Leave out all pictures and return, exactly as written, the lines from the line containing "Write a Blender" to the line containing "SC = bpy.context.scene", both ends kept.
+===+
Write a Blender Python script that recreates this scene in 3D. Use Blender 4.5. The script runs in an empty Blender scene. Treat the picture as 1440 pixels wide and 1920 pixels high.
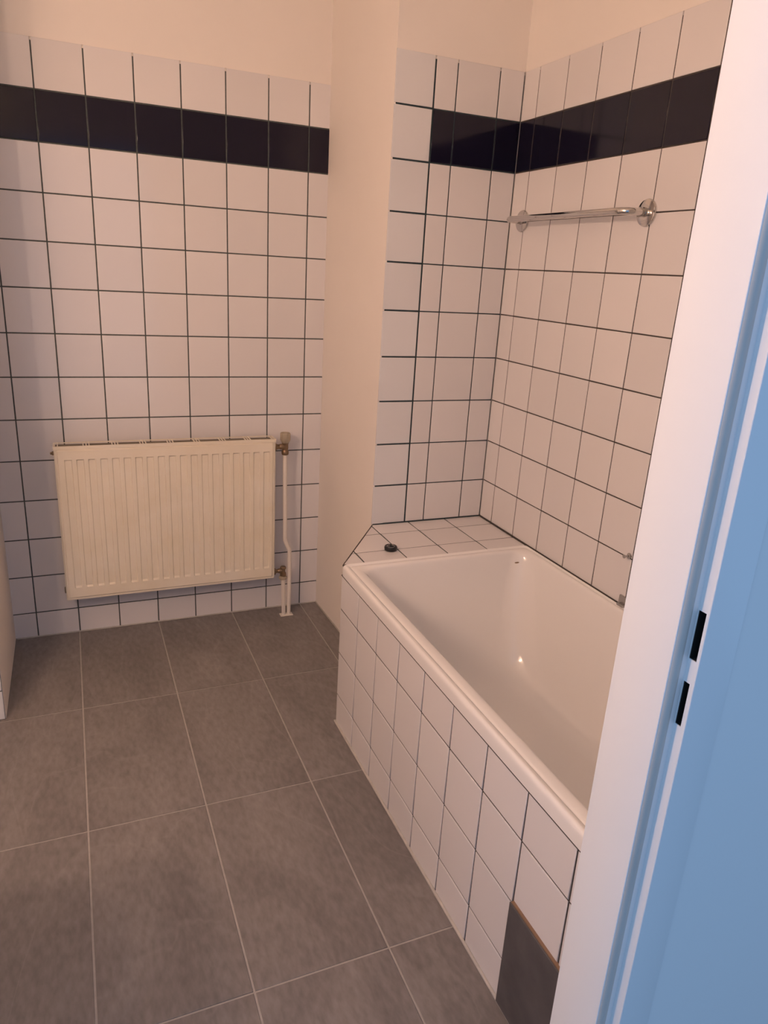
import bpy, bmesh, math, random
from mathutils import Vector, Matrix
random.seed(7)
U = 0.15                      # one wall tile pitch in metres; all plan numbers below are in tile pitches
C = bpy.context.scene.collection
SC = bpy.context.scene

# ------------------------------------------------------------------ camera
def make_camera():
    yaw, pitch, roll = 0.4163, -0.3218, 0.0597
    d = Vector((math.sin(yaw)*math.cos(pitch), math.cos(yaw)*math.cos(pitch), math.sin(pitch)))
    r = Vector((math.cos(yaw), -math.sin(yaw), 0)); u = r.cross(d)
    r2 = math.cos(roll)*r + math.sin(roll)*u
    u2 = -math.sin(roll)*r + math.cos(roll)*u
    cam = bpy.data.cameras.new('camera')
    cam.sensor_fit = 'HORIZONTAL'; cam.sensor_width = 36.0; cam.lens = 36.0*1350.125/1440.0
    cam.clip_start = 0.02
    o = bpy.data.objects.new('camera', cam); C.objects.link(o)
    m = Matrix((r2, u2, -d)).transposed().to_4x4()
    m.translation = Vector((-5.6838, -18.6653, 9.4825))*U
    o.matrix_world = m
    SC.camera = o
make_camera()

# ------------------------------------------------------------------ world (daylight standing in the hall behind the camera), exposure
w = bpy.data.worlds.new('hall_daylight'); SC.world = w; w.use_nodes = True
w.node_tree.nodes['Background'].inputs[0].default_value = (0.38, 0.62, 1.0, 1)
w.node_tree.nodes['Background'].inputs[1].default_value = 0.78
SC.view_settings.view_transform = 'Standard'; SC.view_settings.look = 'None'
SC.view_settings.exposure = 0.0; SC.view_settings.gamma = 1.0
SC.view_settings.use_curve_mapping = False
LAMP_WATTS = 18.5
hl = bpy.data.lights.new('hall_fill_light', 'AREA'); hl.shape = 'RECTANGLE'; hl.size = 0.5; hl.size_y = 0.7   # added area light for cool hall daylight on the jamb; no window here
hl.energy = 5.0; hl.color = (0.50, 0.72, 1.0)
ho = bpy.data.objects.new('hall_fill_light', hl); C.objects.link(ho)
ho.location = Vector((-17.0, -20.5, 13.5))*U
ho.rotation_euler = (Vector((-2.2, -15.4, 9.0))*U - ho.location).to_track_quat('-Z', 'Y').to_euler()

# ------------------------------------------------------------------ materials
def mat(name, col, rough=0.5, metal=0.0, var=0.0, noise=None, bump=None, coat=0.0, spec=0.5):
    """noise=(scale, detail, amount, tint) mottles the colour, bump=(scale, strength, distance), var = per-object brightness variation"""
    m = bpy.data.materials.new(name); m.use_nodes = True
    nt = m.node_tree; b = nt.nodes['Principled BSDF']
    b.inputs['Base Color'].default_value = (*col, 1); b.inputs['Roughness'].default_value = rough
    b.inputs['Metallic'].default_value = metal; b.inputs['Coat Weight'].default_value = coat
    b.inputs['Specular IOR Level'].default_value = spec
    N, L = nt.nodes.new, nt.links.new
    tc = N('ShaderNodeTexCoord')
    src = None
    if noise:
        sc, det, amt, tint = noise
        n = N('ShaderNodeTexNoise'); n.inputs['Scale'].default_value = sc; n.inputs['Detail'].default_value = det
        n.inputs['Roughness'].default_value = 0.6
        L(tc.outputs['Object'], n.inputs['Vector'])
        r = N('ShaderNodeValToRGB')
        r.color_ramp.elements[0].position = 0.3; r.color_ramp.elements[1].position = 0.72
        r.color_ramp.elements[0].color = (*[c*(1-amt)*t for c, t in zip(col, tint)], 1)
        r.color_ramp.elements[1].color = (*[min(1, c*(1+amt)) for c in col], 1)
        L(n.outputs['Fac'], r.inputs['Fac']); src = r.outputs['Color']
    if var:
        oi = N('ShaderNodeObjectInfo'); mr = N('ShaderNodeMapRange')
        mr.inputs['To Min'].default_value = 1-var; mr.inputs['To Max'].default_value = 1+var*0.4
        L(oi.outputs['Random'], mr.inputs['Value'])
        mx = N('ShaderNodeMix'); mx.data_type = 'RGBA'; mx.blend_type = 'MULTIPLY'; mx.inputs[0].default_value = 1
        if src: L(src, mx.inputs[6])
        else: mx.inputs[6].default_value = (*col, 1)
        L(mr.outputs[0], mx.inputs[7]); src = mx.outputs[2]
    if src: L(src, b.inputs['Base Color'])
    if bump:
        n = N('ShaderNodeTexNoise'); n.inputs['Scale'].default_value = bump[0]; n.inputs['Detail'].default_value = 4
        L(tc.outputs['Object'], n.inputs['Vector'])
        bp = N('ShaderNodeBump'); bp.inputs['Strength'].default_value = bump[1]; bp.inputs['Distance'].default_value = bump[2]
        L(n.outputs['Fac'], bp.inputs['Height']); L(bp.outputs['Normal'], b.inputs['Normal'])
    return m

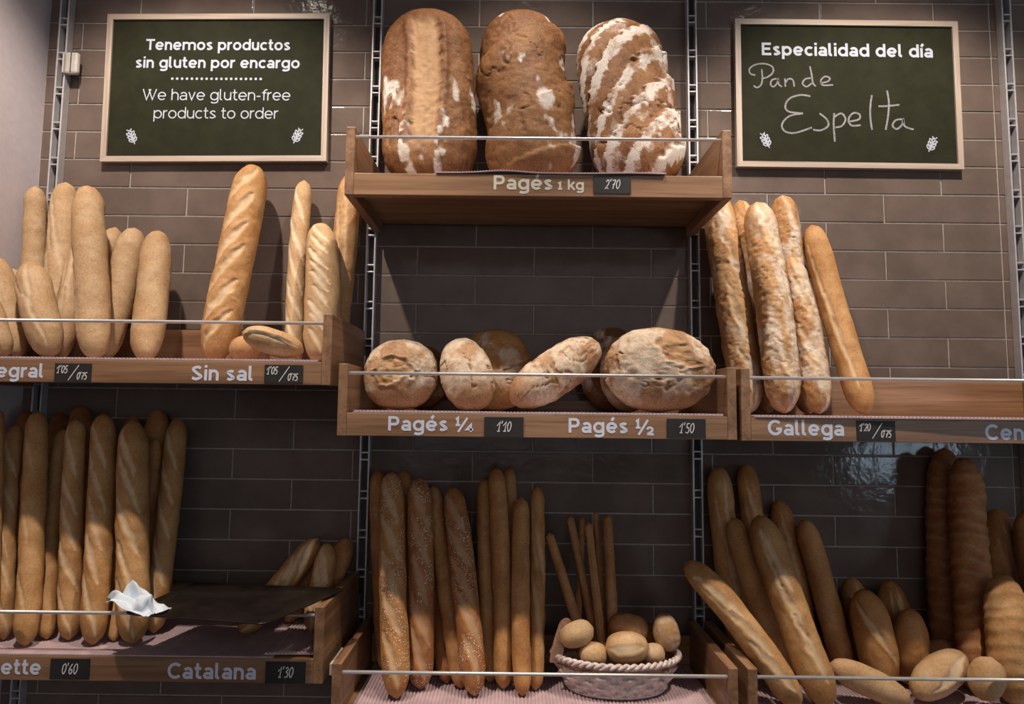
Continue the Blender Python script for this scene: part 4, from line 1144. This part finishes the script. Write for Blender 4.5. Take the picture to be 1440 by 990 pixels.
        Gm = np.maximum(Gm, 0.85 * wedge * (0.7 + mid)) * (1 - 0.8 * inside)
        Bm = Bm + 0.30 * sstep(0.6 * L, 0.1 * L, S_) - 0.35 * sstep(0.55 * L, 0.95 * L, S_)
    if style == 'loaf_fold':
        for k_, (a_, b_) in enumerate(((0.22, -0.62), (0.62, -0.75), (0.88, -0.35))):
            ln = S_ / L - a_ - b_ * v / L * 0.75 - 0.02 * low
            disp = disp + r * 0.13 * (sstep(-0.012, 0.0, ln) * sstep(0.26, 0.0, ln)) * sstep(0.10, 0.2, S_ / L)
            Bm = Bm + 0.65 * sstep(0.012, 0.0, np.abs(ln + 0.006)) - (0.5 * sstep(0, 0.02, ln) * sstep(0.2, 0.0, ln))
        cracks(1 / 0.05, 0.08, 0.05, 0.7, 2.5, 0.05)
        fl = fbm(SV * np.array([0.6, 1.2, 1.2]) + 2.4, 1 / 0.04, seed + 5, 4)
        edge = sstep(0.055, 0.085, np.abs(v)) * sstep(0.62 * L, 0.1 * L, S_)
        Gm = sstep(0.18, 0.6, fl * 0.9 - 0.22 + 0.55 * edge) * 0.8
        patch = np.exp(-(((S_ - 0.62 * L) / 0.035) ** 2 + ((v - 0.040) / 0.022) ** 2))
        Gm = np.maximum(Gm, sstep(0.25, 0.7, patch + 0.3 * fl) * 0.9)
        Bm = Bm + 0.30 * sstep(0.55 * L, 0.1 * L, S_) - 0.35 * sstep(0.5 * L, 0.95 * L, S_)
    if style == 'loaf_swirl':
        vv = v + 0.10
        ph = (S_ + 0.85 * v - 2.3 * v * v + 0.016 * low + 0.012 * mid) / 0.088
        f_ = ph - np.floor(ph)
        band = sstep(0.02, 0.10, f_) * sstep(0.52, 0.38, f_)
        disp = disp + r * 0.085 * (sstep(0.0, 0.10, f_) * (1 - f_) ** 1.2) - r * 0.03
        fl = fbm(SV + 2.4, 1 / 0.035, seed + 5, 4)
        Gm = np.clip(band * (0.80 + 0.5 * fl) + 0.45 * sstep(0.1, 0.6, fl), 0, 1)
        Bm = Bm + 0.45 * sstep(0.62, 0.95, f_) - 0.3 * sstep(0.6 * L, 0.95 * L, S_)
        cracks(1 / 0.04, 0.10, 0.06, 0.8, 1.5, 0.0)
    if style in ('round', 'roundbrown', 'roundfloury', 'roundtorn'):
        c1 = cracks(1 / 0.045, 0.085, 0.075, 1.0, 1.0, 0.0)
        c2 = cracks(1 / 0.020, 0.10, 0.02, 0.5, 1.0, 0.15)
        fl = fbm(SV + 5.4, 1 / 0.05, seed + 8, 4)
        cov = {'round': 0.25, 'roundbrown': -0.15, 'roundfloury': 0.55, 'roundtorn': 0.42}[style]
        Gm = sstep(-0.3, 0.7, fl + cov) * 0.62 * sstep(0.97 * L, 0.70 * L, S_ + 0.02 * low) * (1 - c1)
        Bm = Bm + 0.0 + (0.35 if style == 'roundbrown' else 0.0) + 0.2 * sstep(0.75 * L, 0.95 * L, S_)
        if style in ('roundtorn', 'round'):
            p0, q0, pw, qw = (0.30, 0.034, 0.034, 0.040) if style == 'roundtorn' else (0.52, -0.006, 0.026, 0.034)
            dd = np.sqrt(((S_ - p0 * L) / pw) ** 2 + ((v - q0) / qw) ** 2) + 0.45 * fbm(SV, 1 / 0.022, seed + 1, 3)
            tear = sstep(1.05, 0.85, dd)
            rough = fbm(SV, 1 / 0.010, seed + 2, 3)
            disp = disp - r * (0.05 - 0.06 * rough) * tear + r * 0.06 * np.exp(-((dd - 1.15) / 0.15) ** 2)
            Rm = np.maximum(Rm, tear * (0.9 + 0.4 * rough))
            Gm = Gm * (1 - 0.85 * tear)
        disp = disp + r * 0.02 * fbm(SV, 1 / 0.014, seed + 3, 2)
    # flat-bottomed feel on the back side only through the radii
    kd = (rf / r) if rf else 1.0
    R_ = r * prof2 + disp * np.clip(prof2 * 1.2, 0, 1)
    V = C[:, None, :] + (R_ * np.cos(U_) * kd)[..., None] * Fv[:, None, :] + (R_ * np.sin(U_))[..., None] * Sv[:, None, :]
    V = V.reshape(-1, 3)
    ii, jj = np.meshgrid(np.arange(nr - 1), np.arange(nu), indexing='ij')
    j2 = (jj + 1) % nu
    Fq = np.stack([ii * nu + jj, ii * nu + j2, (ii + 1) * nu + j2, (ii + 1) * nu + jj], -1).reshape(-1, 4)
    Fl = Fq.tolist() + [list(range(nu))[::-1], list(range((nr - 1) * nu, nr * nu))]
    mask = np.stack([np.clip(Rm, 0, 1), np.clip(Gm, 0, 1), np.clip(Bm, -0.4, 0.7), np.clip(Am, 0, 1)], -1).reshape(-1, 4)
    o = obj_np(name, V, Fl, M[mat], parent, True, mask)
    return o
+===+
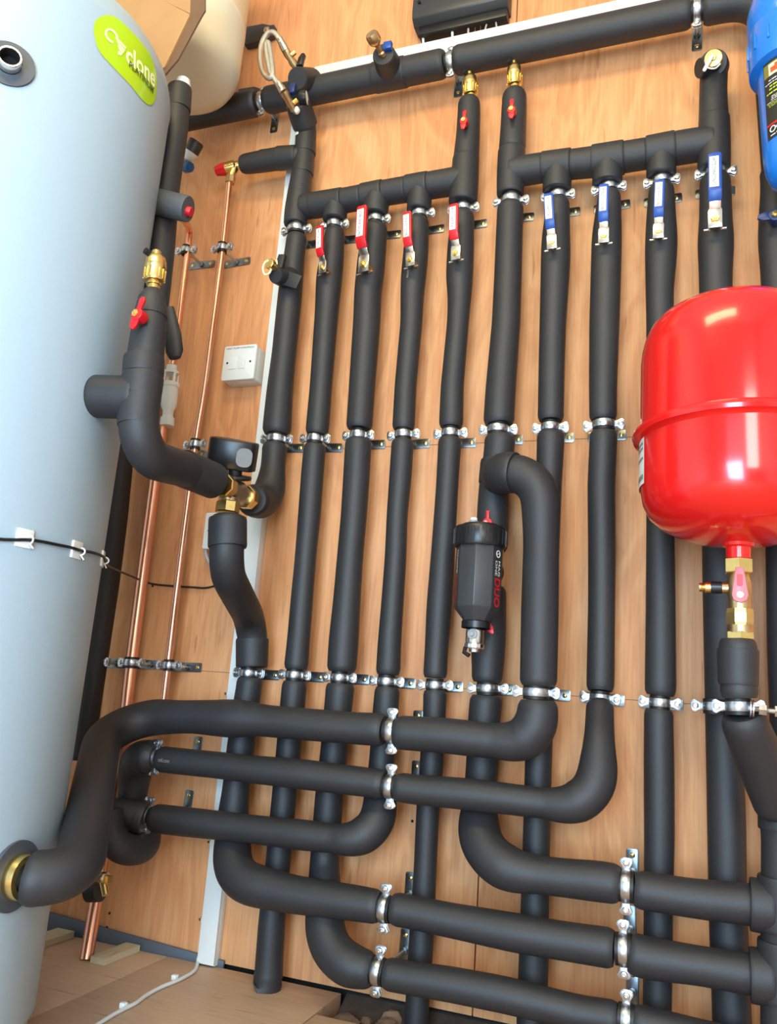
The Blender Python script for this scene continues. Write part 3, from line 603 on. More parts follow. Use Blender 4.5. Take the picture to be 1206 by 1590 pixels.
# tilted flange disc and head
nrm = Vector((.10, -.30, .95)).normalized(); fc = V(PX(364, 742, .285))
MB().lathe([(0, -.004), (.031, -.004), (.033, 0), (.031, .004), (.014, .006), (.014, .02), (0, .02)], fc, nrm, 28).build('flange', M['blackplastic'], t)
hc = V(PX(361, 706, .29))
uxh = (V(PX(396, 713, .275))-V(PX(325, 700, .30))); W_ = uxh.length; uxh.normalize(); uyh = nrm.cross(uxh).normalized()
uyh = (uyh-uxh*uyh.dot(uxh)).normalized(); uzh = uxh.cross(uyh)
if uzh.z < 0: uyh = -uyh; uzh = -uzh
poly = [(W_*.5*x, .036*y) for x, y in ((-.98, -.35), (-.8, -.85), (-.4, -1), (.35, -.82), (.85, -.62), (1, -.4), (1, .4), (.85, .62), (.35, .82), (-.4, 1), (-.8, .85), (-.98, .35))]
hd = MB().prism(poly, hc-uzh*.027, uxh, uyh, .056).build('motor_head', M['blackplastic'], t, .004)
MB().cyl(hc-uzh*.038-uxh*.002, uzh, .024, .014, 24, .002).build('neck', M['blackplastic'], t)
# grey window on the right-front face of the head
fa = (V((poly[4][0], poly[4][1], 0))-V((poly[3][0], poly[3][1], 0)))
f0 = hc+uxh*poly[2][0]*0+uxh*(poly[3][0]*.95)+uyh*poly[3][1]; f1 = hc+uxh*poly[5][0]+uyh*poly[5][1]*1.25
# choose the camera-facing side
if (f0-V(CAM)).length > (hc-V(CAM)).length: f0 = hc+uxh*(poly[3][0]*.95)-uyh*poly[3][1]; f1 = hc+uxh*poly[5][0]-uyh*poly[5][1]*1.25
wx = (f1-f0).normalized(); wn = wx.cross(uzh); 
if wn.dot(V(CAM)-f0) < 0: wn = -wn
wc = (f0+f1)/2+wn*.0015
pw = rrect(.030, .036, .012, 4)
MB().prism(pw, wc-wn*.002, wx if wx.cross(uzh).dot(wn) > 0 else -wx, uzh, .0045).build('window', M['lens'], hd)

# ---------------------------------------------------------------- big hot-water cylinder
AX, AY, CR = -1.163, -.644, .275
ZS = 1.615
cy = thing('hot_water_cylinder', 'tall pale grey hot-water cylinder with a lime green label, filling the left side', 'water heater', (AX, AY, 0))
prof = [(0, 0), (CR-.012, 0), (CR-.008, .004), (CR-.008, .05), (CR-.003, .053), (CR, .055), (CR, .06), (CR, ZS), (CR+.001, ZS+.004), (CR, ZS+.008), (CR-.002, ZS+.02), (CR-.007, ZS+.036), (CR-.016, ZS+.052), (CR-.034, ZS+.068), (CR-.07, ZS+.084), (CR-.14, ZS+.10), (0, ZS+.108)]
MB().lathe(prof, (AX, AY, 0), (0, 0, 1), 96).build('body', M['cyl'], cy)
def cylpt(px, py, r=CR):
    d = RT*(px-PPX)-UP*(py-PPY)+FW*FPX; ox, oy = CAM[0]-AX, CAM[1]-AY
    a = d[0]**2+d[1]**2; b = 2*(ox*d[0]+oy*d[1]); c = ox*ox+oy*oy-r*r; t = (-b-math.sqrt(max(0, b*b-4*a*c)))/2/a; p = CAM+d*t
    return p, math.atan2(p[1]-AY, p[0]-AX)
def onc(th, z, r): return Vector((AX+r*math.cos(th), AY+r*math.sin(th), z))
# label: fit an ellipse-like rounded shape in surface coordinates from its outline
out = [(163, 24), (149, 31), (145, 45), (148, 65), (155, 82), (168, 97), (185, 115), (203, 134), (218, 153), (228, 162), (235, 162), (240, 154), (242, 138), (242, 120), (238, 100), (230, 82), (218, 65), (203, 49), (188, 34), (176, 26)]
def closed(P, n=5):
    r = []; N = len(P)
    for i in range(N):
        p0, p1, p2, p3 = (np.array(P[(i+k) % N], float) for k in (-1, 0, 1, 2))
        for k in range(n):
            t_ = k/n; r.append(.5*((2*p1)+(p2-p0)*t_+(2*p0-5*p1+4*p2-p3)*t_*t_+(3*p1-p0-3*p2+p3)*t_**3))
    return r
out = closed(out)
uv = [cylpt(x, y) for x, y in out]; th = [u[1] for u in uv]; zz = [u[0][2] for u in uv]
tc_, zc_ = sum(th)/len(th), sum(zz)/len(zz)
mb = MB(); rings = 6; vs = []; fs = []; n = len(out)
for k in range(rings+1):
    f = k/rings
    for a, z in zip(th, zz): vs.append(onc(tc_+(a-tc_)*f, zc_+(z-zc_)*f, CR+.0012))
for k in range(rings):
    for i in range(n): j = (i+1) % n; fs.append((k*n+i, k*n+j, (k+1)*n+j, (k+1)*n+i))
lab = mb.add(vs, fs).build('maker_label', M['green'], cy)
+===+
### TASK RESULT
Write a Blender Python script that recreates this scene in 3D. Use Blender 4.5. The script runs in an empty Blender scene. Treat the picture as 1440 pixels wide and 1920 pixels high.
import bpy, bmesh, math, random
from mathutils import Vector, Matrix
random.seed(7)
U = 0.15                      # one wall tile pitch in metres; all plan numbers below are in tile pitches
C = bpy.context.scene.collection
SC = bpy.context.scene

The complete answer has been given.